MINOT, N.D. — Jack Crocker, a beer-loving machinist and “part-time Christian,” finally agreed to read Proverbs with wife Reanna. He’s glad he did.
“I’m a Proverbs 31 husband all right,” says Jack, then quotes Proverbs 31:6-7: “Give beer to those who are perishing, wine to those who are in anguish; let them drink and forget their poverty and remember their misery no more.”
“That’s my permission to crack open a cold one,” Jack says, having a Coors after dinner.
But Reanna, a new church member, is pushing Jack hard to stop drinking. She insists he is neither “perishing” nor “in anguish.” But Jack researched the Bible on the Internet and found 2 Corinthians 4:16 and 5:2 which say, “Though outwardly we are wasting away, yet inwardly we are being renewed day by day,” and “Meanwhile we groan, longing to be clothed with our heavenly dwelling.”
“Everyone is perishing and in anguish,” Jack says. “Until we’re delivered from these bodies, the Bible says to drink up.”
As part of the escalating family tension he created a “Proverbs 31″ category on their weekly budget and listed “beer” under it. He also wants to start a Proverbs 31 Men’s Group with his buddies.
“We’re trying to find where the Bible talks about buffalo wings,” he says.

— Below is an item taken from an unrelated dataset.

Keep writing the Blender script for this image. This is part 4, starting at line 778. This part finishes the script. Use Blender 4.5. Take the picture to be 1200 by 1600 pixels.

Sounds like this guy has some man-up issues and I don’t understand the “part-time Christian” part. It sounds like the guy is trying to twist scripture to give him permission to sit around on his butt all day. It sounds like his wife is caught up in trying to convert her husband into churchdom and not to Christ. I must say though that I like the fact that they are budgeting.